EXERCISE DATA:
------------------------------------------------------------
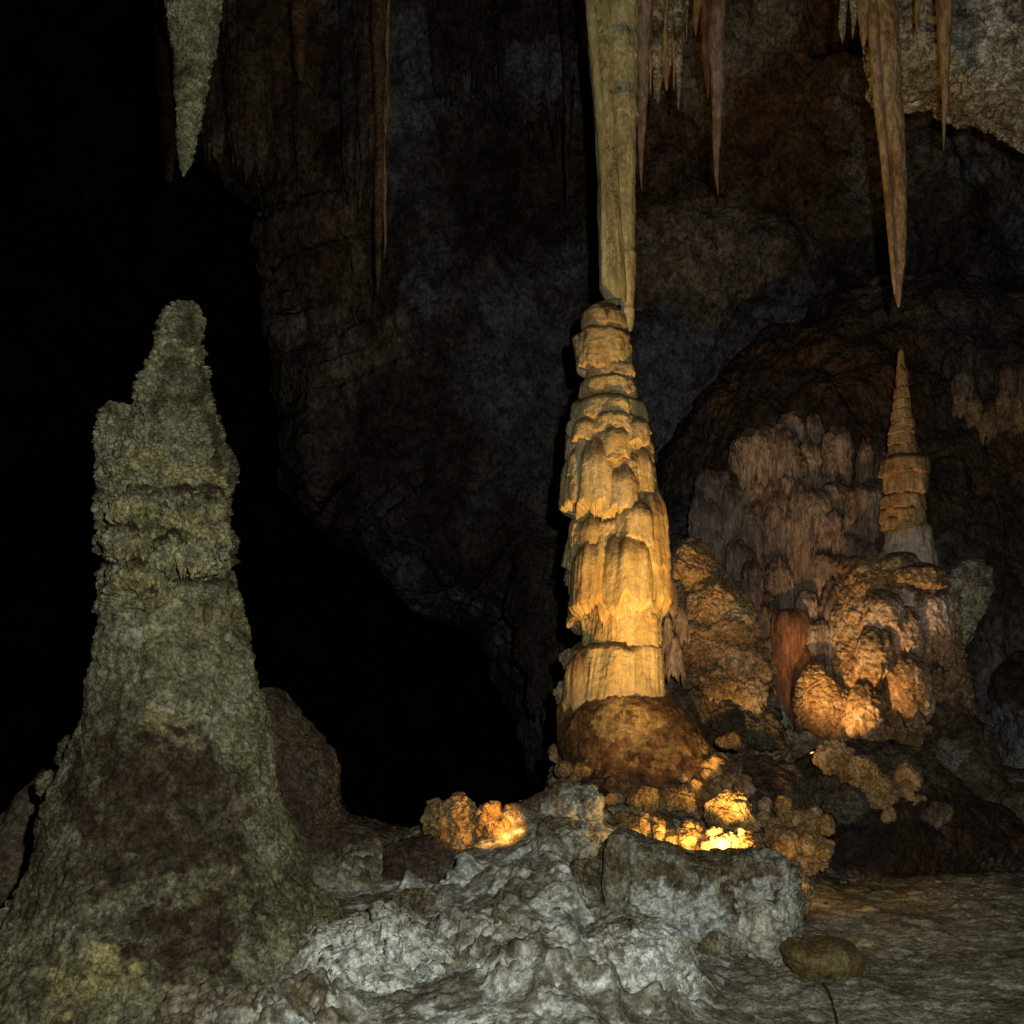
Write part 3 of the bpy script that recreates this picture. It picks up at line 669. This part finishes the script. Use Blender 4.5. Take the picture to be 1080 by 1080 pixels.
stalactite('olive popcorn-covered stalactite hanging at the upper left above the large grey stalagmite',
           [(186, 193, 194), (172, 190, 200), (140, 190, 206), (100, 189, 213), (60, 187, 222), (30, 182, 227), (0, 179, 229)], 6.0, M['olive'], d_popcorn(0.024, 26, 0.012, 6, 0.6), 240, 460)
t = thing('stalactite', 'long tapering tan stalactite pointing down at the candle stalagmite tip', 'stalactite', P(948, 325, 8.4))
revolve('shaft', [(-230, 890, 950), (0, 914, 944), (60, 921, 948), (120, 925, 951), (170, 931, 953), (230, 936, 955), (290, 941, 952), (312, 944, 951), (324, 947.5, 949)], 8.4, M['tan'],
        d_mix(d_streak(0.010, 12, 0.2, 0.018, 4), lambda p: 0.006 * fbm(p, 20, 3)), t, nth=160, nz=560, close_top=False, wob=0.015)
revolve('rib', [(-230, 905, 925), (0, 913, 925), (100, 921, 931), (200, 932, 940), (290, 940, 945), (310, 943, 945)], 8.33, M['tan'], d_streak(0.006, 20, 0.1, 0.006, 5), t, nth=50, nz=300, close_top=False)

small = [
 ('short blunt grey stalactite just left of the long tan one, leftmost of the small group', [(47, 889.5, 890), (30, 886, 893), (18, 885, 893), (0, 888, 895)], 8.3, 'ceil'),
 ('thin tan stalactite between the short grey one and the long tan one', [(42, 899, 899.6), (20, 897, 903), (0, 896, 905)], 8.3, 'ceil'),
 ('stubby brown stalactite touching the left side of the long tan one', [(49, 908, 911), (30, 905, 914), (0, 902, 916)], 8.3, 'tan'),
 ('long thin grey-brown stalactite tapering to a needle right of the central hanging cluster', [(206, 756.5, 757), (170, 753, 759), (120, 751, 761), (60, 748, 763), (0, 746, 766)], 9.8, 'drape'),
 ('slim brown spike clinging to the left of the long grey-brown needle', [(104, 746, 746.6), (80, 743, 749), (40, 741, 750), (0, 739, 752)], 9.9, 'rust'),
 ('grey needle stalactite hugging the right side of the thick central one', [(200, 677, 677.6), (150, 673, 680), (100, 672, 682), (50, 672, 685), (0, 668, 690)], 9.4, 'drape'),
 ('short twin-pointed icicle stalactite in the cluster right of the thick central one', [(112, 694, 694.6), (90, 690, 697), (60, 686, 699), (0, 682, 704)], 9.5, 'ceil'),
 ('short blunt brown icicle in the cluster, between two longer points', [(95, 702, 704), (70, 699, 708), (0, 695, 712)], 9.6, 'tan'),
 ('grey pointed icicle on the right end of the hanging cluster', [(117, 714.6, 715.2), (90, 712, 717), (50, 710, 720), (0, 708, 722)], 9.5, 'ceil'),
 ('tiny dark icicle between the hanging cluster and the long grey-brown needle', [(38, 734, 735), (20, 731, 737), (0, 730, 739)], 9.7, 'tan'),
 ('thin brown stalactite hanging against the pale upper right ceiling rock', [(158, 995, 995.6), (120, 993, 998), (60, 991, 1001), (0, 988, 1004)], 8.3, 'tan'),
 ('very thin dark stalactite at the top, just right of the long tan one', [(42, 969, 969.5), (20, 967, 971), (0, 966, 972)], 8.3, 'tan'),
 ('dim slender brown stalactite hanging alone against the dark wall, ending above the middle', [(310, 398.6, 399.4), (280, 396, 402), (220, 394, 403), (120, 395, 404), (0, 390, 408)], 12.5, 'dark'),
 ('dim thin stalactite companion just right of the slender lone brown one', [(272, 405.5, 406), (240, 404, 407), (150, 403, 408), (0, 401, 412)], 12.6, 'drape'),
 ('dim blunt brown stalactite at the top left of the dark wall', [(84, 314, 319), (60, 310, 321), (0, 306, 324)], 12.4, 'dark'),
 ('faint hanging needle on the dark wall left of the thick central stalactite', [(225, 598, 598.5), (180, 596, 600), (60, 594, 602), (0, 590, 604)], 13.0, 'wall'),
 ('faint grey stalactite at the far left beside the popcorn-covered one', [(190, 172, 182), (100, 166, 190), (0, 158, 196)], 16.0, 'dark'),
]
for (lb, rows, Y, mm) in small:
    stalactite(lb, rows, Y, M[mm], d_mix(d_streak(0.007, 18, 0.25, 0.016, 5), lambda p: 0.004 * fbm(p, 30, 3)), 60, 300)
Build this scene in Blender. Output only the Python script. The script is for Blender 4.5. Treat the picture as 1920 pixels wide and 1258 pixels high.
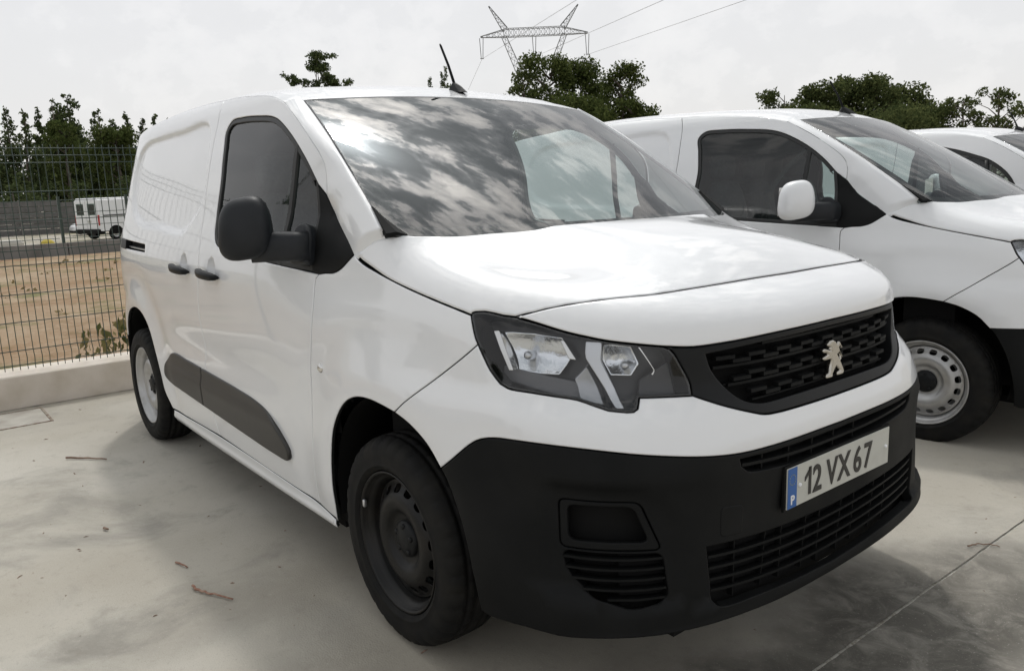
import bpy, bmesh, math, random
import numpy as np
from mathutils import Vector, Matrix
from mathutils.geometry import delaunay_2d_cdt
import mathutils

for o in list(bpy.data.objects): bpy.data.objects.remove(o)
scene = bpy.context.scene
COL = scene.collection
R = math.radians
PI = math.pi

# ------------------------------------------------------------------ camera
CAM = (2.016, -1.988, 1.370)
YAW, PITCH, ROLL = R(141.85), R(-10.61), R(-2.06)
cd = bpy.data.cameras.new('camera'); cam = bpy.data.objects.new('camera', cd); COL.objects.link(cam)
fw = Vector((math.cos(YAW)*math.cos(PITCH), math.sin(YAW)*math.cos(PITCH), math.sin(PITCH)))
rt = Vector((math.sin(YAW), -math.cos(YAW), 0)); upv = rt.cross(fw)
r2 = math.cos(ROLL)*rt + math.sin(ROLL)*upv; u2 = -math.sin(ROLL)*rt + math.cos(ROLL)*upv
cam.matrix_world = Matrix(((r2.x, u2.x, -fw.x, CAM[0]), (r2.y, u2.y, -fw.y, CAM[1]), (r2.z, u2.z, -fw.z, CAM[2]), (0, 0, 0, 1)))
cd.sensor_width = 36; cd.lens = 36*1501/1920; cd.clip_start = .05; cd.clip_end = 3000
scene.camera = cam

# ------------------------------------------------------------------ sky
SUN_AZ, SUN_EL = R(147), R(59)
w = bpy.data.worlds.new('World'); scene.world = w; w.use_nodes = True
nt = w.node_tree; nt.nodes.clear()
def nd(t, **kw):
    n = nt.nodes.new(t)
    for k, v in kw.items(): setattr(n, k, v)
    return n
def mth(op, a, b=None, c=None):
    n = nd('ShaderNodeMath', operation=op)
    for i, v in enumerate((a, b, c)):
        if v is None: continue
        if isinstance(v, (int, float)): n.inputs[i].default_value = v
        else: nt.links.new(v, n.inputs[i])
    return n.outputs[0]
L = nt.links.new
sky = nd('ShaderNodeTexSky', sky_type='NISHITA', sun_disc=False, sun_elevation=SUN_EL, sun_rotation=PI/2-SUN_AZ, air_density=1.2, dust_density=2.5)
tc = nd('ShaderNodeTexCoord'); sep = nd('ShaderNodeSeparateXYZ'); L(tc.outputs['Generated'], sep.inputs[0])
zc = mth('MAXIMUM', sep.outputs[2], 0.0)
den = mth('ADD', zc, .16)
comb = nd('ShaderNodeCombineXYZ'); L(mth('DIVIDE', sep.outputs[0], den), comb.inputs[0]); L(mth('DIVIDE', sep.outputs[1], den), comb.inputs[1])
n1 = nd('ShaderNodeTexNoise'); n1.inputs['Scale'].default_value = 12.5; n1.inputs['Detail'].default_value = 10; n1.inputs['Roughness'].default_value = .60; n1.inputs['Distortion'].default_value = .12
vsc = nd('ShaderNodeVectorMath', operation='MULTIPLY'); L(tc.outputs['Generated'], vsc.inputs[0]); vsc.inputs[1].default_value = (1, 1, 1.35)
L(vsc.outputs[0], n1.inputs['Vector'])
n2 = nd('ShaderNodeTexNoise'); n2.inputs['Scale'].default_value = 3.4; n2.inputs['Detail'].default_value = 3; L(vsc.outputs[0], n2.inputs['Vector'])
cl = mth('ADD', mth('MULTIPLY', n1.outputs[0], .75), mth('MULTIPLY', n2.outputs[0], .25))
ramp = nd('ShaderNodeValToRGB'); L(cl, ramp.inputs[0]); cr = ramp.color_ramp
cr.elements[0].position = .42; cr.elements[0].color = (.27, .295, .305, 1)
cr.elements[1].position = .64; cr.elements[1].color = (1.55, 1.50, 1.42, 1)
e = cr.elements.new(.49); e.color = (.44, .465, .475, 1)
e = cr.elements.new(.525); e.color = (.92, .91, .89, 1)
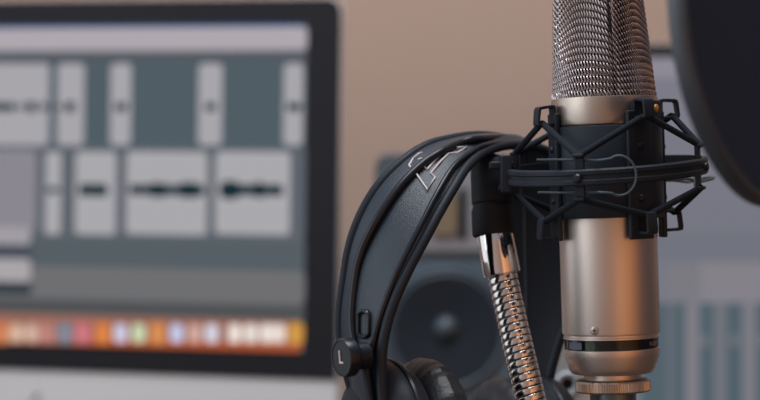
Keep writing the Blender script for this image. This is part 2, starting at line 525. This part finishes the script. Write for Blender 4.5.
tag(mic, 'champagne metal condenser microphone with woven wire grille held in a black shock mount', 'microphone')

# ------------------------------------------------------------------ shock mount
sm = empty('shock_mount', MIC, TILT)
b = MB()
b.lathe([(r * Q, Z(y)) for r, y in ((49.2, 126.5), (53.2, 126.5), (54.2, 128), (54.2, 215), (53.2, 217.5), (49.2, 217.5), (49.2, 126.5))], 96)
b.build('cradle', M['black'], sm)
def lean(p):
    return p + Vector((0, 0, p.x * .035))
HOOKS = (-70, 29, 97, 205); POSTS = (-22, 68, 158, 248)
def ringpt(a, r, y):                 # ring leans a little: right side and far side higher
    p = az(a, r, y); p.z += p.x * .035 + p.y * .065
    return p
for a in HOOKS:
    b = MB(); er = Vector((math.sin(R_(a)), -math.cos(R_(a)), 0)); et = Vector((math.cos(R_(a)), math.sin(R_(a)), 0))
    Rm = Matrix((er, et, Vector((0, 0, 1)))).transposed()
    b.box(az(a, 56.2, 176), (5 * Q, (28 if a == 29 else 19) * Q, 126 * Q), Rm)
    bar = b.build('cradle_bar', M['black'], sm, bevel=.0008)
    for y in (148, 199):
        b = MB(); b.X = axis_mat(az(a, 58.4, y), er)
        b.lathe([(4 * Q, 0), (3.8 * Q, 1.2 * Q), (2.6 * Q, 2.4 * Q), (0, 2.9 * Q)], 20); b.build('rivet', M['black_gloss'], bar)
    for (ya, yb) in ((103.5, 121.5), (215, 234)):
        b = MB()
        loop = []
        y_in, y_out = (ya, yb)
        for (r, y) in ((57, ya), (73, ya + (1.5 if ya < 150 else 0)), (75, yb), (57, yb)):
            loop.append(lean(az(a, r, y)))
        # rounded rectangular strap loop
        c4 = []
        for i in range(4):
            p0, p1, p2 = loop[i - 1], loop[i], loop[(i + 1) % 4]
            c4 += [p1.lerp(p0, .2), p1.lerp(p0, .06).lerp(p1.lerp(p2, .06), .5), p1.lerp(p2, .2)]
        b.tube(c4, 1.7 * Q, 8, closed=True, flat=4.2 * Q, up=None) if False else None
        N = len(c4); tc = sum(c4, Vector()) / N
        vs = []; fs = []
        for p in c4:
            rad = (p - tc); rad = rad - et * rad.dot(et); rad.normalize()
            for (i, o_) in ((-1, -1), (1, -1), (1, 1), (-1, 1)):
                vs.append(p + rad * 1.7 * Q * i + et * 6 * Q * o_)
        for i in range(N):
            j = (i + 1) % N
            for k in range(4):
                l = (k + 1) % 4; fs.append([i * 4 + k, i * 4 + l, j * 4 + l, j * 4 + k])
        b.add(vs, fs)
        b.build('hook', M['black'], sm, bevel=.0004)
# clamp jaw: a curved plate over the right front of the cradle
b = MB(); vs = []; fs = []; NJ = 14
for i in range(NJ + 1):
    a = 22 + (86 - 22) * i / NJ
    for r, y in ((54.0, 103), (56.6, 103), (56.6, 219), (54.0, 219)): vs.append(az(a, r, y))
for i in range(NJ):
    for k in range(4):
        l = (k + 1) % 4; fs.append([i * 4 + k, i * 4 + l, i * 4 + 4 + l, i * 4 + 4 + k])
fs += [[0, 1, 2, 3], [NJ * 4 + k for k in (3, 2, 1, 0)]]
b.add(vs, fs); jaw = b.build('clamp_jaw', M['black'], sm, bevel=.0005)
b = MB(); b.X = axis_mat(az(57, 56.4, 111), Vector((math.sin(R_(57)), -math.cos(R_(57)), 0)))  # orange of warm light reflected on metal, put in as a coloured stud
b.lathe([(4.2 * Q, 0), (4.0 * Q, 1.2 * Q), (2.6 * Q, 2.2 * Q), (0, 2.6 * Q)], 24); o = b.build('rivet', M['rivet_brass'], jaw); o['label'] = 'small orange brass rivet'
# outer ring
b = MB(); n = 120; prof = [(-2.5, -8), (1.6, -8), (3, -6.4), (3, -3), (1.8, -1.8), (1.8, 1.8), (3, 3), (3, 6.4), (1.6, 8), (-2.5, 8)]
vs = []; fs = []
for k in range(n):
    a = 360 * k / n
    for (dr, dy) in prof: vs.append(ringpt(a, 98 + dr, 170.5 + dy))
m_ = len(prof)
for k in range(n):
    l = (k + 1) % n
    for i in range(m_):
        j = (i + 1) % m_; fs.append([k * m_ + i, k * m_ + j, l * m_ + j, l * m_ + i])
b.add(vs, fs); b.build('outer_ring', M['black'], sm)
for a in POSTS:
    er = Vector((math.sin(R_(a)), -math.cos(R_(a)), 0)); et = Vector((math.cos(R_(a)), math.sin(R_(a)), 0))
    Rm = Matrix((er, et, Vector((0, 0, 1)))).transposed()
    b = MB(); c = ringpt(a, 93.2, 170.5)
    b.box(c, (4.4 * Q, 10 * Q, 44 * Q), Rm)
    for s_ in (-1, 1):
        b.box(c + Vector((0, 0, s_ * 21 * Q)) + er * 2.5 * Q, (8 * Q, 11 * Q, 3.4 * Q), Rm)
    po = b.build('band_post', M['black'], sm, bevel=.0006)
    if a == 248: continue
    b = MB(); b.X = axis_mat(ringpt(a, 101, 171), er); b.lathe([(4.6 * Q, 0), (4.4 * Q, 1.6 * Q), (3 * Q, 3 * Q), (0, 3.4 * Q)], 20); b.build('post_screw', M['black_gloss'], po)
# elastic cords
for a in HOOKS:
    for side in (-53, 53):
        q_ = a + (53 if side > 0 else -37)
        q_ = min(POSTS, key=lambda t: abs(((t - (a + side) + 180) % 360) - 180))
        for (yh, yp) in ((119.5, 150), (217, 191)):
            b = MB()
            p0 = lean(az(a, 69, yh)); p1 = ringpt(q_, 96, yp)
            p0 = p0 + (p1 - p0).normalized() * .0004
            b.tube([p0.lerp(p1, i / 6) for i in range(7)], 3.3 * Q, 10); b.build('elastic_cord', M['elastic'], sm)
# spring-wire handles
def wirepts(seq, yf):
    out = []
    for x, y in seq:
        yy = yf(x); d = MIC.y + yy
        w_ = P(x, y, d); out.append(Vector((w_.x - MIC.x, yy, w_.z - MIC.z)))
    return out
loop = [(538, 157.5), (560, 158), (590, 159.4), (600, 159.6)] + [(620 + 17 * math.sin(R_(t)), 175.5 - 20 * math.cos(R_(t))) for t in range(-30, 211, 12)] + [(600, 191.6), (590, 191.8), (560, 191), (538, 190)]
b = MB(); b.tube(catmull(wirepts(loop, lambda x: (-84 - 22 * min(1, max(0, (x - 588) / 14))) * Q), 4), 1.2 * Q, 8); b.build('clip_handle', M['black_wire'], sm)
# the second handle, swung out flat at the right
hp = [Vector((x * Q, y * Q, Z(z))) for x, y, z in ((50, 38, 182), (70, 36, 181), (86, 34, 181), (98, 38, 184), (112, 46, 182), (116, 58, 180), (108, 70, 181), (92, 70, 184), (74, 62, 182), (40, 52, 182))]
b = MB(); b.tube(catmull(hp, 6), 1.6 * Q, 8); b.build('clip_handle', M['black_wire'], sm)
b = MB(); b.X = Matrix.Translation(ringpt(70, 90, 184)); b.lathe([(0, -9 * Q), (2.2 * Q, -9 * Q), (2.2 * Q, 8 * Q), (0, 8 * Q)], 12); b.build('pin', M['silver'], sm)  # small pale grey rod beside the post's lower end
# swivel arm at the left, reaching the gooseneck
b = MB()
b.box(((507 - 607.5) * Q, .0030, Z(171)), (11 * Q, .0210, 38 * Q))
b.box(((503 - 607) * Q, .0080, Z(162)), (24 * Q, .013, 8 * Q))
b.box(((508 - 607) * Q, .0075, Z(185)), (18 * Q, .013, 7 * Q))
b.build('swivel_arm', M['black'], sm, bevel=.001)
tag(sm, 'black shock mount with ring, elastic cords and wire clips around the microphone', 'shock mount')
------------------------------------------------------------
GIVEN REQUEST: From the listing above, output exactly the run of lines that starts with the line containing "Keep writing the" and ends with the line containing "tag(mic, 'champagne metal".

EXERCISE ANSWER:
Keep writing the Blender script for this image. This is part 2, starting at line 525. This part finishes the script. Write for Blender 4.5.
tag(mic, 'champagne metal condenser microphone with woven wire grille held in a black shock mount', 'microphone')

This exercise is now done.